Even if you didn’t intend to grow a nurse crop when you planted your winter small grain, you might find that you have, especially if you planted early. The neat rows of triticale, barley, oats, or wheat may be sheltering new growth of chickweed and henbit, winter annual weeds that like to start growing in cool, shady conditions and look low-growing and non-threatening right now. As they grow slowly over the winter, the taller growth of the grain crop provides its companion weed with insulation against cold and frost. A blanket of snow over the grass canopy helps provide further insulation. Then in the spring, they take off and grow more rapidly and bloom as the weather warms. They tend to produce seed around the time that your small grain crop is heading.
We sometimes get questions about whether these weeds make good forage, since they are often cut and processed along with the main forage crop. The quality is likely quite high, but they are so succulent and tender that they give very little dry matter, while robbing your main crop of moisture, nutrients, and sometimes sunlight, depending on the growth habit of the weed.
The winter annual weed issue is often a matter of timing. An earlier planting of the small grain is good for fall growth and earlier tillering, but it also means spraying earlier. The earlier you spray herbicide, the fewer winter annual weeds you’ve killed prior to the new crop, and the more that will appear in between the rows of the small grain. Luckily, most of these weeds are broadleaves and will respond to a broadleaf herbicide, while the grass crop is left unharmed. Watch out for safe windows, though. For example, it is only safe to spray 2,4-D in a wheat crop after full tillering but before jointing.

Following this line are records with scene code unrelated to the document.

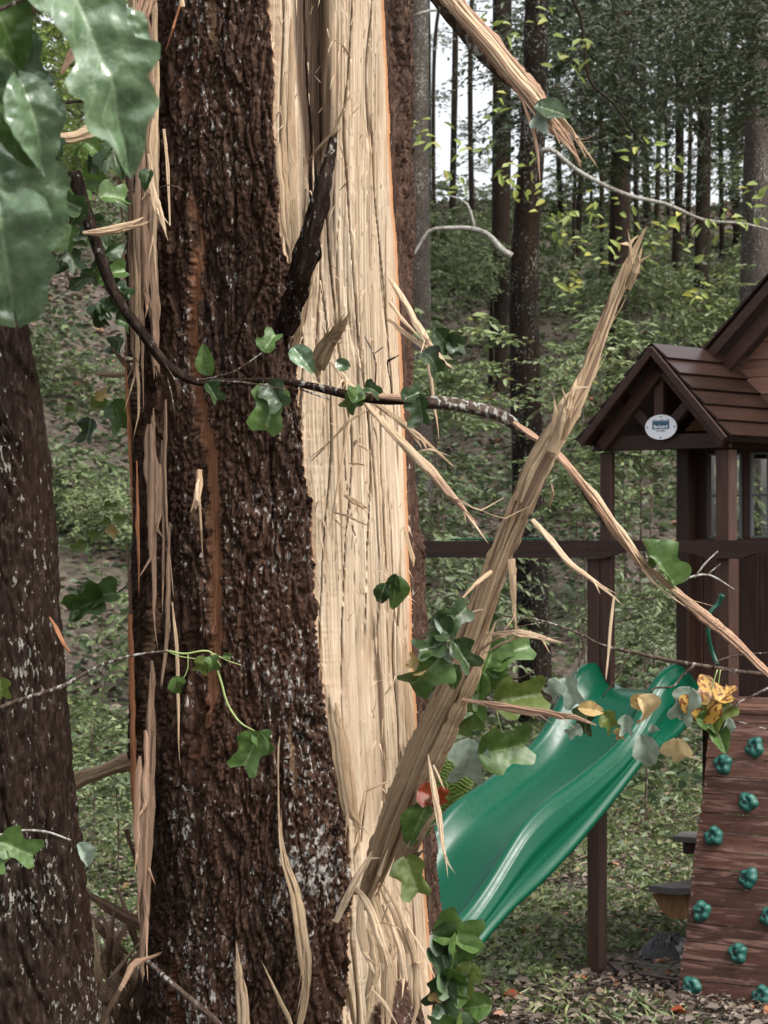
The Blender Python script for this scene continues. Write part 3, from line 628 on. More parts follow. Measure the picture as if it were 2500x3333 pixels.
    disp = np.where(wood, wd, bd)
    disp = np.where(lump, -.01+bd*.7+.05*np.clip(1-((px-1300)/85)**2-((py-3390)/190)**2, 0, 1), disp)
    taper = sstep(.6, -.1, Z)*.12
    Rn = R+disp+taper; X = cx+Rn*np.sin(PH); Y = DC-Rn*np.cos(PH)
    Xw = cx+(R+taper+disp*.12)*np.sin(PH); Yw = DC-(R+taper)*np.cos(PH)-disp*(.35+.65*np.abs(np.cos(PH))); X = np.where(wood, Xw, X); Y = np.where(wood, Yw, Y)
    V = np.c_[X.ravel(), Y.ravel(), Z.ravel()]; nr, nc = Z.shape; Fc = gridfaces(nr, nc, True)
    uv = np.c_[u.ravel(), Z.ravel()]; wf = wood.ravel()[Fc].mean(1) > .5
    lich = (np.exp(-(((px-1050)/90)**2+((py-2800)/170)**2))*1.1+np.exp(-(((px-930)/50)**2+((py-2780)/160)**2))*.9+np.exp(-(((px-860)/50)**2+((py-2250)/120)**2))*.8+sstep(1500, 2300, py)*.25+sstep(560, 640, px)*.1-sstep(600, 520, px)*.8-sstep(0, 10, px-re_)*.8).ravel()
    base = np.array([cx[0, 0], DC, 0.])
    root = empty('split_tree', base, 0, label='large trunk torn open by a lightning-like split, dark bark left and pale wood exposed', category='tree')
    def sub(sel, name, mat, at):
        fs = Fc[sel]; used, inv = np.unique(fs.ravel(), return_inverse=True)
        return link(name, np_mesh(name, V[used]-base, inv.reshape(-1, 4), mat, uv[used], True, {k: v[used] for k, v in at.items()}), root)
    sub(~wf, 'bark', M['bark'], {'peel': peel.ravel(), 'pale': pale.ravel(), 'lichen': lich})
    # wood of the open face: fresh, with a rotten hollow
    sub(wf, 'exposed_wood', MW, {'rot': np.maximum(holw, .75*sstep(.5, .62, fbm(u*26, Z*1.6, 97, 4))*sstep(1, .6, np.abs(px-1035)/75)*sstep(1150, 700, py)).ravel(), 'edge': np.where(wood, sstep(16, 4, re_-px)*.9+sstep(9, 2, px-be)*.7, 0).ravel()})
    return root, base
# open-face wood: same grain, rot stain and cambium edge by attribute (real colour of the wood there)
def mat_face():
    t = NT('split_face_wood')
    v = t.coord('UV', (340, 5, 1)); n1 = t.noise(v, 1, 6, .7, .3); v2 = t.coord('UV', (60, 1.5, 1)); n2 = t.noise(v2, 1, 4, .6, .3)
    lo, mid, hi = (.17, .105, .06), (.38, .285, .19), (.53, .445, .34)
    c = t.mix(.5, t.ramp(n1, [(.3, lo), (.47, mid), (.68, hi)]), t.ramp(n2, [(.3, lo), (.5, mid), (.7, hi)]))
    n3 = t.noise(t.coord('Object', (1, 1, .5)), 5, 4, .6); c = t.mix(t.ramp(n3, [(.45, G3(0)), (.75, G3(.5))]), c, (.43, .355, .27))
    n5 = t.noise(t.coord('UV', (22, 1.6, 1)), 1, 5, .65, .4); c = t.mix(t.ramp(n5, [(.54, G3(0)), (.70, G3(.7))]), c, (.20, .115, .06))
    n4 = t.noise(t.coord('UV', (120, 45, 1)), 1, 2, .5); c = t.mix(t.ramp(n4, [(.66, G3(0)), (.74, G3(.6))]), c, (.16, .09, .045))
    c = t.mix(t.attr('edge'), c, t.ramp(n1, [(.3, (.16, .05, .02)), (.6, (.42, .20, .08))]))
    c = t.mix(t.attr('rot'), c, t.ramp(n1, [(.3, (.02, .011, .007)), (.5, (.06, .036, .022)), (.72, (.17, .11, .07))]))
    t.col(c); t.rough(.75); t.b.inputs['Specular IOR Level'].default_value = .25
    s = t.n('ShaderNodeMath', operation='ADD'); t.l(n1, s.inputs[0]); t.l(n2, s.inputs[1]); t.bump(s.outputs[0], .5, .005); return t.m
MW = mat_face()
TREE, TB = build_split_tree()

def splint(parent, pts, w, mat, D=None, thick=.45, seed=0, name='splinter', ncol=8, groove=.5, jag=.03, step=.02, label=None, **kw):
    pp = px_pts(pts, D); Dm = np.mean([p[1] for p in pp]); org = np.array(parent.location) if parent else np.zeros(3)
    me = tube(name, pp, pw(w, Dm), mat, thick, ncol, step, groove, 3, jag, seed, 0, origin=org, flat=('wood' in mat.name or 'inner' in mat.name), **kw)
    if max(w) >= 18 and len(pts) > 2 and 'wood' in mat.name and parent and name == 'splinter':
        q = [(a[0], a[1], (a[2] if len(a) > 2 else D)-.008) for a in pts]; bundle(parent, q, [v*1.15 for v in w], None, 3, [mat, mat, M['wood_pale'] if mat is M['wood'] else mat], 5000+seed*7, t0r=.3, t1r=(.7, 1.0), base=1.2, name='splinter', lift=.1)
    return link(name, me, parent, **({'label': label} if label else {}))
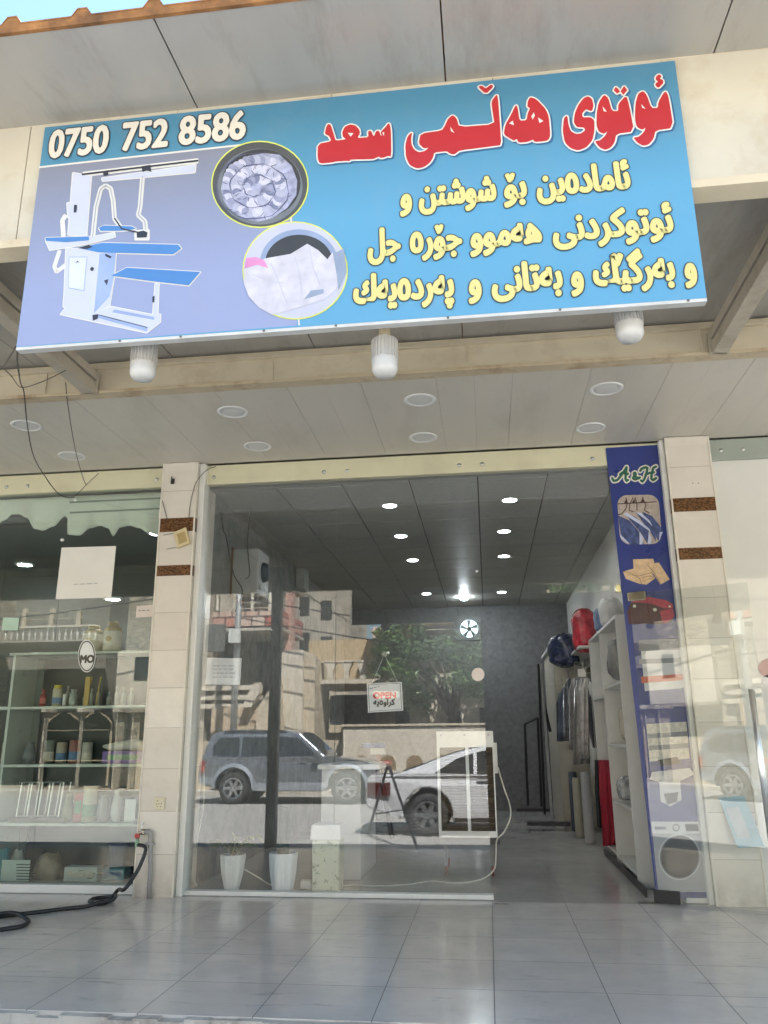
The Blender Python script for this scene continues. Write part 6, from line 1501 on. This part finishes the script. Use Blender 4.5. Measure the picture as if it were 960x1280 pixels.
lowD = [(.02,.45),(.0,.62),(.03,.86),(.08,.93),(.62,.95),(3.0,.95),(3.5,.93),(4.2,.80),(4.5,.66),(4.56,.48),(4.5,.28),(4.14,.26)]+arc(3.72,.34,.40,-10,190)+[(3.3,.20),(1.45,.20)]+arc(1.02,.34,.40,-12,192)+[(.5,.28)]
roofD = [(.48,.93),(.9,1.07),(1.3,1.22),(1.7,1.33),(2.1,1.39),(2.5,1.40),(2.9,1.32),(3.55,.93)]
panD = [[(1.15,.97),(1.78,.96),(1.78,1.27),(1.5,1.18)],[(1.84,.96),(2.42,.96),(2.42,1.34),(2.1,1.335),(1.84,1.285)],[(2.48,.96),(3.3,.95),(2.86,1.26),(2.48,1.335)]]
exD = [('tail_light', .04, .42, .62, .82, M('dark tail lamp', (.08,.01,.012), .2), .006, .01), ('headlight', 4.0, 4.42, .62, .74, _mc['headlamp'], .004, .01), ('door_handle', 1.85, 2.03, .88, .91, chrome, .004, .03), ('door_handle', 2.65, 2.83, .87, .90, chrome, .004, .03), ('door_gap', 2.345, 2.36, .3, 1.0, trim_b, .003, .002), ('sill_strip', 1.45, 3.28, .22, .28, trim_b, .003, .012)]
sed, dat = car('parked_car', 'white saloon car parked near the shop with a dark tail lamp', -1.52, -8.15, -.416, lowD, roofD, .88, .66, .93, 1.40, panD, (1.02, 3.72), .325, whp, exD)
q = [dat(.62, -.62, .985), dat(.62, .62, .985), dat(1.55, .58, 1.295), dat(1.55, -.58, 1.295)]; MB().prism(q, (-.012, 0, .016)).build('rear_window', carglass, sed)
q = [dat(2.95, -.56, 1.30), dat(2.95, .56, 1.30), dat(3.48, .64, .98), dat(3.48, -.64, .98)]; MB().prism(q, (.012, 0, .012)).build('windscreen', carglass, sed)
for s in (-1, 1): MB().obox(dat(3.05, s*.98, 1.06), (1,0,0), (0,1,0), (0,0,1), .06, .10, .06).build('mirror', whp, sed, bev=.02)

# folding trestle on the street beside the photographer, seen only in the glass
def onroad(px, py): v = P(px, py, 2, -.414); return Vector((v.x, -v.y, v.z))
fa_, fb_ = onroad(522, 1067), onroad(459, 1042)
dm = (abs(fa_.y)+abs(fb_.y))/2; tp_ = MP(484, 955, dm)
fo = thing('folding_trestle', 'black folding A-frame trestle with a red top clip on the street', 'trestle', (tp_.x, tp_.y, -.416))
MB().tube([tp_, fa_], .022, 8).build('leg', black_m, fo); MB().tube([tp_, fb_], .022, 8).build('leg', black_m, fo)
MB().tube([tp_.lerp(fa_, .55), tp_.lerp(fb_, .72)], .010, 6).build('brace', black_m, fo)
MB().box(tp_.x-.07, tp_.x+.05, tp_.y-.03, tp_.y+.03, tp_.z-.02, tp_.z+.05).build('top_clip', M('red clip', (.42,.07,.04), .4), fo, bev=.006)
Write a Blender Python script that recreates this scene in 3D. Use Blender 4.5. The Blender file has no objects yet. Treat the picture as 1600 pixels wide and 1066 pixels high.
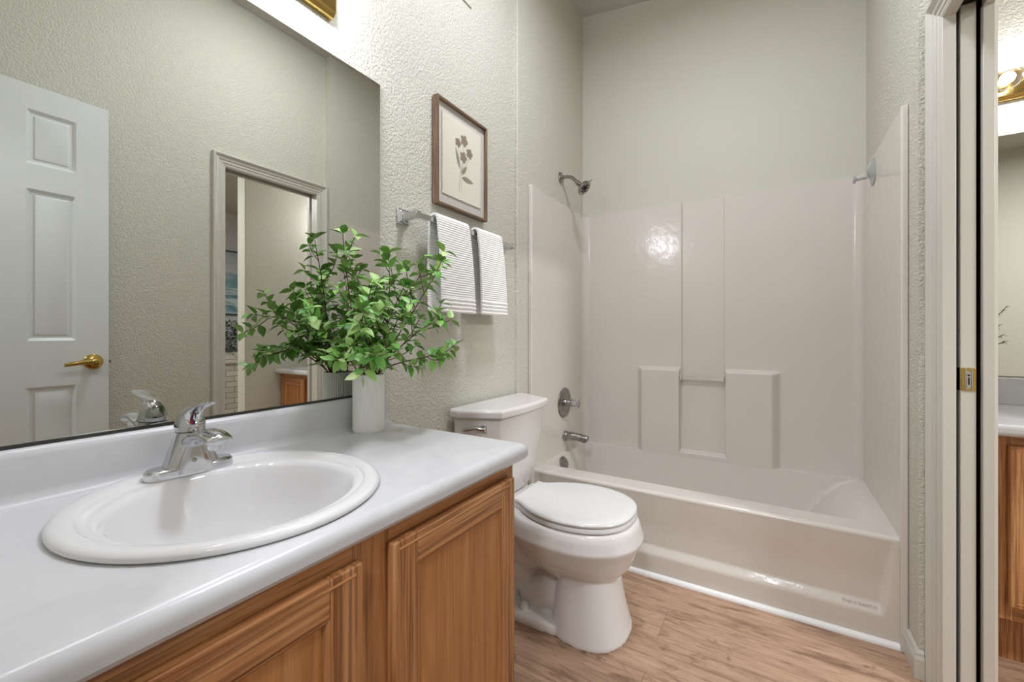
import bpy, math, random
from mathutils import Vector
import numpy as np
R = math.radians
C = bpy.context.scene.collection
S = bpy.context.scene

# ------------------------------------------------------------------ camera
F_PX, YAW, HY, CAM_H = 658.4552, 0.5506, 522.2667, 1.1046
cd = bpy.data.cameras.new('camera'); cam = bpy.data.objects.new('camera', cd); C.objects.link(cam)
cd.sensor_width = 36; cd.lens = F_PX / 1600 * 36
cd.shift_y = -(533 - HY) / 1600
cd.clip_start = 0.02
cam.location = (0, 0, CAM_H); cam.rotation_euler = (R(90), 0, YAW)
S.camera = cam
# ------------------------------------------------------------------ world / exposure
w = bpy.data.worlds.new('world'); S.world = w; w.use_nodes = True
w.node_tree.nodes['Background'].inputs[0].default_value = (0.9, 0.95, 1, 1)
w.node_tree.nodes['Background'].inputs[1].default_value = 0.3
S.view_settings.view_transform = 'Standard'; S.view_settings.look = 'None'
S.view_settings.gamma = 1; S.view_settings.use_curve_mapping = False
S.view_settings.exposure = 0.26
BULB = 7.8        # emission of a globe filament in the vanity light bars
BULB_OTHER = 7.0
HALL_FILL = 19.0
BED_FILL = 80.0
ROOM_FILL = 20.0

def arealight(name, loc, rot, size, power, color=(1, 1, 1)):
    l = bpy.data.lights.new(name, 'AREA'); l.shape = 'DISK' ; l.size = size; l.energy = power; l.color = color
    o = bpy.data.objects.new(name, l); C.objects.link(o); o.location = loc; o.rotation_euler = rot
    return o
# added fill lights, no such lamps seen: hall behind the camera, bedroom, bathroom ceiling
arealight('hall_fill_light', (0.05, -0.95, 2.52), (R(22), 0, 0), 0.30, HALL_FILL, (.96, .985, 1.06))
arealight('bedroom_fill_light', (2.5, 0.9, 2.72), (0, 0, 0), 0.4, BED_FILL, (0.95, 0.97, 1))
arealight('bathroom_fill_light', (-0.30, 1.30, 3.08), (0, 0, 0), 0.34, ROOM_FILL, (.955, .99, 1.09))

# ------------------------------------------------------------------ materials
def s2l(c):
    return tuple((x/255/12.92 if x/255 <= .04045 else ((x/255+.055)/1.055)**2.4) for x in c)
def mat(name, col, rough=.5, metal=0, **kw):
    m = bpy.data.materials.new(name); m.use_nodes = True
    b = m.node_tree.nodes['Principled BSDF']
    b.inputs['Base Color'].default_value = (*s2l(col), 1)
    b.inputs['Roughness'].default_value = rough; b.inputs['Metallic'].default_value = metal
    for k, v in kw.items(): b.inputs[k.replace('_', ' ')].default_value = v
    return m
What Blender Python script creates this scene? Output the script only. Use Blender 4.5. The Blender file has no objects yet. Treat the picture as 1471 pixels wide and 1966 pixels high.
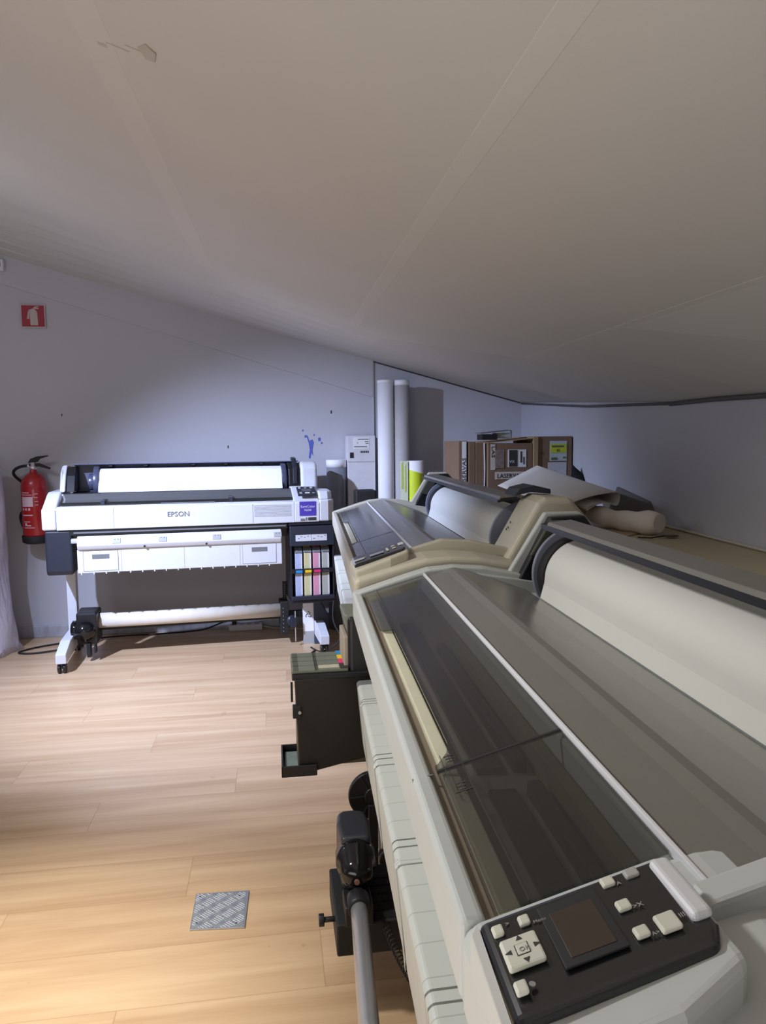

According to UMass Extension, “Fall applications of herbicides are sometimes used to control winter annuals. Because of the long emergence period of winter annuals, however, these applications are rarely 100% successful. Preemergence herbicides often disappear from the soil before winter annual weeds have finished emerging.” A later planting likely means that you catch more of the weeds with the herbicide, but there can also be much growth to gain from an earlier planting as well, so it’s a balancing act.
Weeds usually pose the most threat in the crop that matches its lifecycle, and preparing the ideal seedbed for the crop creates an ideal seedbed for the weed, as well. Annual weeds are best adapted to growing in annual crops. In a pasture situation, mowing is a good way to control annual weeds.
Chickweed, henbit, and deadnettle are common winter annual weeds we are starting to see in Lancaster County, PA. Chickweed has a shallow, fibrous root and does well in moist, cool, shaded areas. It reproduces both by seed and rooting of prostrate stems at the nodes. The seeds can germinate at any time of year, but mostly in the spring and fall. Henbit and deadnettle are both in the mint family and have the characteristic square stems. Deadnettle is often purple or red, and flowers appear from March to May. It is readily controlled by tillage in the late fall or early spring.
It might go without saying, but most of these weeds are more easily controlled at early growth stages than later. As they mature, they either need more herbicide or different herbicides.
Even if you want a fairly early planting of the small grain, it is best to wait for a weed flush and then use your weed control method of choice, whether it is herbicide, tillage or
both.
If you are not planting a small grain, a quick-growing cover crop that forms a dense canopy, such as daikon radish, or a mix of broadleaves, legumes and grasses (such as our Broadcaster and Cargo mixes), is useful in smothering winter annual weeds.
It’s best in any case to control the weed by early spring, when it begins actively growing and taking up nitrogen, stealing it from the following crop.